Sources familiar with the US approach said Washington continues to believe that a meeting will not help the ongoing violence. “The US would have to stop the Council from issuing any statement,” as it is widely expected a gathering of the member states would result in a “statement bashing Israel,” one source told Al Arabiya English.

US officials have been holding calls with Palestinian and Israeli officials as well as with leaders of regional states that have ties with Palestine and Tel Aviv. Issuing any statement that does not lead to progress in de-escalating violence is considered a waste of time and effort by Washington.

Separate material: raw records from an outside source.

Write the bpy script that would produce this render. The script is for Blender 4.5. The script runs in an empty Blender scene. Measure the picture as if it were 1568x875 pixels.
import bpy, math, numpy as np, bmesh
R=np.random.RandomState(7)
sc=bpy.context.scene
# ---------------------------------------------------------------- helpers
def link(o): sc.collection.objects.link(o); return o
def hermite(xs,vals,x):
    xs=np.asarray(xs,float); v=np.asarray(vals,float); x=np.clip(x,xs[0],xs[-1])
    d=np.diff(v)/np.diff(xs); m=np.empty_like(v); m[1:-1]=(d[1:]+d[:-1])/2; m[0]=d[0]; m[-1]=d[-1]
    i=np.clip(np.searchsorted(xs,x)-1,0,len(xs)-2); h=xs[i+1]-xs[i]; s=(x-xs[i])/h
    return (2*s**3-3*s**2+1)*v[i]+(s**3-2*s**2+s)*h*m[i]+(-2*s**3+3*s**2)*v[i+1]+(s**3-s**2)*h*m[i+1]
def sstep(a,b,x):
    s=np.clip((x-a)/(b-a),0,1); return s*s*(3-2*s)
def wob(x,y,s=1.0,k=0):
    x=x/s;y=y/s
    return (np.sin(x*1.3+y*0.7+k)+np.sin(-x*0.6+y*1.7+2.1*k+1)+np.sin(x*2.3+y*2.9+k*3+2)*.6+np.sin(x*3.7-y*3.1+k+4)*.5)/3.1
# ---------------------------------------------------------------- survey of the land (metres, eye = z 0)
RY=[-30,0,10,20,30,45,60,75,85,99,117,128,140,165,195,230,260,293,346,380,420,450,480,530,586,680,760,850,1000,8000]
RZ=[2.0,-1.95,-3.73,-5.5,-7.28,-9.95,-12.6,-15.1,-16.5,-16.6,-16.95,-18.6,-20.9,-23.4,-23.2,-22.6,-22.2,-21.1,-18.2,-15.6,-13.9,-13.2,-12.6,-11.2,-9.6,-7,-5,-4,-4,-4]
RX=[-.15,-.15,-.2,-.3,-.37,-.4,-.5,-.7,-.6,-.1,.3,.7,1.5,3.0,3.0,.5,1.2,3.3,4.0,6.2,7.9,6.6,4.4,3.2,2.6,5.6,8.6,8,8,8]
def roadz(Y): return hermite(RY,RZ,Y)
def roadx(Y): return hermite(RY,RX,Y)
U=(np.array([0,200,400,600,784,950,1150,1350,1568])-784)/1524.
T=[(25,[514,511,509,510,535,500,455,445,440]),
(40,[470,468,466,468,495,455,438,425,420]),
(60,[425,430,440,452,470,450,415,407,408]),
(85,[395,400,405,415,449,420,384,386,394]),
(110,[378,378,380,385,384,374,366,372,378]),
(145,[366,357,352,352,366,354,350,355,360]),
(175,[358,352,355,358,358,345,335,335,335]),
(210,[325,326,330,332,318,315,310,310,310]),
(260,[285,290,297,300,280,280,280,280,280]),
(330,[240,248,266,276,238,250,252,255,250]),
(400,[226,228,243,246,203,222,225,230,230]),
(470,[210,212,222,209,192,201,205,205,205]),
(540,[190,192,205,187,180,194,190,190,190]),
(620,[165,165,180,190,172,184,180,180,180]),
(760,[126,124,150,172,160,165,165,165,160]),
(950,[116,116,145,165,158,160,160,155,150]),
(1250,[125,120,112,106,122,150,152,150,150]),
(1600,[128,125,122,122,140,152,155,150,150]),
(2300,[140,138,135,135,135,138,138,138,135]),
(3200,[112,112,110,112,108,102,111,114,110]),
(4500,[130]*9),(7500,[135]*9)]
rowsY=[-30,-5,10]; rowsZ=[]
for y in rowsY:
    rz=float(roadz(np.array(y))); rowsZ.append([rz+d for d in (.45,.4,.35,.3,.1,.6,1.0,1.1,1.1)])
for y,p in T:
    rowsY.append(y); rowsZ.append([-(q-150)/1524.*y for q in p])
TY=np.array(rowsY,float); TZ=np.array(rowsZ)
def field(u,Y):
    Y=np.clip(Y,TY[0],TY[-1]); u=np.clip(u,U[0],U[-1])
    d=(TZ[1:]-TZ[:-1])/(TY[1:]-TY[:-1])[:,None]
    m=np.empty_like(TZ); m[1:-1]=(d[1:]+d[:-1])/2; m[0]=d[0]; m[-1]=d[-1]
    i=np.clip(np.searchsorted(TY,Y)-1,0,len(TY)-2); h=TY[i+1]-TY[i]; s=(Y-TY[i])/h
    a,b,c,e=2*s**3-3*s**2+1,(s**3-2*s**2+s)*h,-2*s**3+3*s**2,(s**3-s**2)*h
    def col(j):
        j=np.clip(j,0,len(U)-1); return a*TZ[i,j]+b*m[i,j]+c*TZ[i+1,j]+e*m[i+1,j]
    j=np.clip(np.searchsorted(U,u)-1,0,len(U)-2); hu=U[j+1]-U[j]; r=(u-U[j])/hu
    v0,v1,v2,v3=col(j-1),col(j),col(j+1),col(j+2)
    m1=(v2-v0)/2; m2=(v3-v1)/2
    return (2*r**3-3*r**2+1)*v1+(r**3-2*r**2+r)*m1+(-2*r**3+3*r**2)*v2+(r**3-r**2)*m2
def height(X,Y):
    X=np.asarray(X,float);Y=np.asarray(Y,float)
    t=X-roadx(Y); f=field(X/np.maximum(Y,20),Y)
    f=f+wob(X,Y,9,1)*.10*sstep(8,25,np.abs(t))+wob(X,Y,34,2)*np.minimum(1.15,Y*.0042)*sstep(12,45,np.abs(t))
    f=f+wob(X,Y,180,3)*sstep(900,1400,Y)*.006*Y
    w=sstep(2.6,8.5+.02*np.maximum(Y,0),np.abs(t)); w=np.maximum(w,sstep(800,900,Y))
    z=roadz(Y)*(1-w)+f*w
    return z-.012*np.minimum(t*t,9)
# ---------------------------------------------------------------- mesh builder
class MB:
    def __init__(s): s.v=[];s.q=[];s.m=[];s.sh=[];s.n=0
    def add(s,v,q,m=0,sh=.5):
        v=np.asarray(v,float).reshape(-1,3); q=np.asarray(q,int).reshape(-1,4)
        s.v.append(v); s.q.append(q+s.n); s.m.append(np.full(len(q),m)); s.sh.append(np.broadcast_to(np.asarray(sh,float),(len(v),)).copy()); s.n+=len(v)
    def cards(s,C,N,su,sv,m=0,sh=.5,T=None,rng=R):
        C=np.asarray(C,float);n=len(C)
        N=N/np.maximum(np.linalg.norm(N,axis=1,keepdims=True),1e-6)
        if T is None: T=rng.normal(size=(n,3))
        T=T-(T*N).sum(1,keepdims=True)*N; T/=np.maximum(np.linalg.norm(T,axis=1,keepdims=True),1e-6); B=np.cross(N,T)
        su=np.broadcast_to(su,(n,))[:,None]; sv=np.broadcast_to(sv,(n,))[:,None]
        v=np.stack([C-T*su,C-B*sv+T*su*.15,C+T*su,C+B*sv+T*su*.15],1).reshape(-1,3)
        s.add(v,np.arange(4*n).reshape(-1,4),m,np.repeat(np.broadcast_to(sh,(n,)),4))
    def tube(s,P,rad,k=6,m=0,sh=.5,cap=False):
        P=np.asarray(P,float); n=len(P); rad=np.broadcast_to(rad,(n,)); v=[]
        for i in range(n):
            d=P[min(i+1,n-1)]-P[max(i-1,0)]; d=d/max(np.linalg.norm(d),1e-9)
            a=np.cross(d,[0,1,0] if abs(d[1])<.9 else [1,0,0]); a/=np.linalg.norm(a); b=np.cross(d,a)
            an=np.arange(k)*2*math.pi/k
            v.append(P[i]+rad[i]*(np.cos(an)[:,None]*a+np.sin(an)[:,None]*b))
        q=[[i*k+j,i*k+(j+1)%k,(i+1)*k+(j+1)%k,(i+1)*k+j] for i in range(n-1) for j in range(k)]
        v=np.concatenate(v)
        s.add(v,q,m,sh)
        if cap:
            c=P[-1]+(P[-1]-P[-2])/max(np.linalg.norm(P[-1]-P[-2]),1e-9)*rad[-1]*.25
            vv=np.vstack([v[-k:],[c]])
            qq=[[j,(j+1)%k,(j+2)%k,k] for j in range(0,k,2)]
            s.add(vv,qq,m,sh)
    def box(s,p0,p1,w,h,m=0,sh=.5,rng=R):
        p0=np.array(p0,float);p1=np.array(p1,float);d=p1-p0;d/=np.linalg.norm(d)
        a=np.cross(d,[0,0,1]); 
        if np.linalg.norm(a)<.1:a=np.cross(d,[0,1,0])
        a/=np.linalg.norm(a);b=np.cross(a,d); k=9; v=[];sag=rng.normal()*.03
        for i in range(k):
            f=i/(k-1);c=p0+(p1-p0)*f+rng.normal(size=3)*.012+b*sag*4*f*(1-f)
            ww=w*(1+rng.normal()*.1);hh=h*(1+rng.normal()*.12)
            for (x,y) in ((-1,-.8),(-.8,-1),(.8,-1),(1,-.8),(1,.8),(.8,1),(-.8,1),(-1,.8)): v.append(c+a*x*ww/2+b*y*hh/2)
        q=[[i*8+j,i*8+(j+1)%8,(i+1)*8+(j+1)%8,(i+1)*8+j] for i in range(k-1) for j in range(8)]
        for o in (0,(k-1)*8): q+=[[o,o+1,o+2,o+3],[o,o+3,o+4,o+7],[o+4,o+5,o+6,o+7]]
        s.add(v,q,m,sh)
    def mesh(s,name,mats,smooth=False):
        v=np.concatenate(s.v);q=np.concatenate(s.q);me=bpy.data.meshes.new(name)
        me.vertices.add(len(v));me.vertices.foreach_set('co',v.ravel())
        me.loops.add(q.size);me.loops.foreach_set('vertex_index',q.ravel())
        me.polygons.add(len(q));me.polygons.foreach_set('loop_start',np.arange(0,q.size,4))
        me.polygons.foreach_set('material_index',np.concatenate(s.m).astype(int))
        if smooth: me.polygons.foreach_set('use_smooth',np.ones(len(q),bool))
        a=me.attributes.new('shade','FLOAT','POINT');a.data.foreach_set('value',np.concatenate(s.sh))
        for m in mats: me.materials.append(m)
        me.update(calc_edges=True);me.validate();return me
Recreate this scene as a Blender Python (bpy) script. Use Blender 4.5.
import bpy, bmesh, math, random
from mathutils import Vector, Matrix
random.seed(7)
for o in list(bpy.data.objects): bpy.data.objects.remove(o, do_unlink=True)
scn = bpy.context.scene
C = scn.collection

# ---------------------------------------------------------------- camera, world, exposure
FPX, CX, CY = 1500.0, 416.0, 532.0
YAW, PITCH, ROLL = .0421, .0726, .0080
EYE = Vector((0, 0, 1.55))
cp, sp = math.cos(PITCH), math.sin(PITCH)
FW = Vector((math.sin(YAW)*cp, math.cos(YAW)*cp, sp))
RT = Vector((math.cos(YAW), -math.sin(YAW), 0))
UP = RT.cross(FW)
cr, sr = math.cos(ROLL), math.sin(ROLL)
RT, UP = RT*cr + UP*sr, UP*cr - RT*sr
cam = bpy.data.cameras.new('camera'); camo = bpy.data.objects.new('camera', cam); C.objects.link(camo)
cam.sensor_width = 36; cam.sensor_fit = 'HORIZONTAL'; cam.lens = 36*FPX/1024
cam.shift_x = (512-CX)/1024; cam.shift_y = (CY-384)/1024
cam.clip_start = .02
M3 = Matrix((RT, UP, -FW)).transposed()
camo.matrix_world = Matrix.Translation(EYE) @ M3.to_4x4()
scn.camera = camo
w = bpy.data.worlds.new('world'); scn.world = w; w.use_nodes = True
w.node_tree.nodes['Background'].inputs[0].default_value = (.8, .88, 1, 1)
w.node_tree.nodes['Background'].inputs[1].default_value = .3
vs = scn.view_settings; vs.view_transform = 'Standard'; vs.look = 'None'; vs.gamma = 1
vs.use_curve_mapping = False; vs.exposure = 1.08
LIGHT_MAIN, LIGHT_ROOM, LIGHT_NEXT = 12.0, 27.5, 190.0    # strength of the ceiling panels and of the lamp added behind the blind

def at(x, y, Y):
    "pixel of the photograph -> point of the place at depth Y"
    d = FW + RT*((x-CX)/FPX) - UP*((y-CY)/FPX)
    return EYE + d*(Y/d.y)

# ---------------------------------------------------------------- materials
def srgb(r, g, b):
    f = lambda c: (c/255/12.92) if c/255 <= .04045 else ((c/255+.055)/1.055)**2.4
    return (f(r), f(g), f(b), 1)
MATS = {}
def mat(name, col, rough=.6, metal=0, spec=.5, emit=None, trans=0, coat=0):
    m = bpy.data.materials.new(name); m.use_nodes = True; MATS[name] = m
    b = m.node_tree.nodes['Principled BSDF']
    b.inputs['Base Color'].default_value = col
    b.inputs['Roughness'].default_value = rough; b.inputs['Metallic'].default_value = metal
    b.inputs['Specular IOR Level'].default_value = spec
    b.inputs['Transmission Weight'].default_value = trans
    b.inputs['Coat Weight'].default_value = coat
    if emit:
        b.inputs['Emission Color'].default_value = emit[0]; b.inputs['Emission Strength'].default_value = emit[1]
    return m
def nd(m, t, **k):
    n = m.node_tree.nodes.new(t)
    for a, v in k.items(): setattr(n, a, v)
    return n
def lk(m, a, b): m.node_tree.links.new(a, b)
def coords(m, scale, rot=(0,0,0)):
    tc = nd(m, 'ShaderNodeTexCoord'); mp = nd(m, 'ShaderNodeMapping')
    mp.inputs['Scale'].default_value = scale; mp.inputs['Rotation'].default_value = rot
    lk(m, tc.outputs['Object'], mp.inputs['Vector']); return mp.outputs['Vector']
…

Hady Amr, the top US diplomat in charge of Israeli-Palestinian affairs, headed to the region Thursday to meet with Palestinian and Israeli officials.

President Joe Biden, Secretary of State Antony Blinken, Defense Secretary Lloyd Austin and National Security Adviser Jake Sullivan all held separate calls with their Israeli counterparts on Wednesday.

Biden also sent a letter to Palestinian President Mahmoud Abbas, while Blinken spoke to Abbas on the phone.

On Thursday, Blinken suggested the US would support an open meeting next week, with the hopes that diplomatic efforts would help ease the violence.

“This, I hope, will give some time for the diplomacy to have some effect and to see if indeed we get a real de-escalation and can then pursue this at the United Nations in that context,” Blinken said.

US Secretary of State Antony Blinken speaks at a press conference with Britain's Foreign Secretary Dominic Raab following their bilateral meeting in London on May 3, 2021. (AFP)
US Secretary of State Antony Blinken speaks at a press conference with Britain's Foreign Secretary Dominic Raab following their bilateral meeting in London on May 3, 2021. (AFP)

The 15-nation Security Council met virtually behind closed doors twice this week as violence spilled over from the Al-Aqsa Mosque with rockets being fired by the Islamist Hamas movement and Israeli forces bombarding Gaza with airstrikes.

An initial draft statement by Tunisia and Norway - seen by Al Arabiya English - had language condemning both Palestinian factions and Israel while also condemning Tel Aviv for its excessive force against peaceful protesters.

One senior diplomat told Al Arabiya that it was “unacceptable for the Security Council to follow the developments and not to release a statement.”

But after one week of fighting, the violence appears to continue escalating and civilian deaths increase by the day.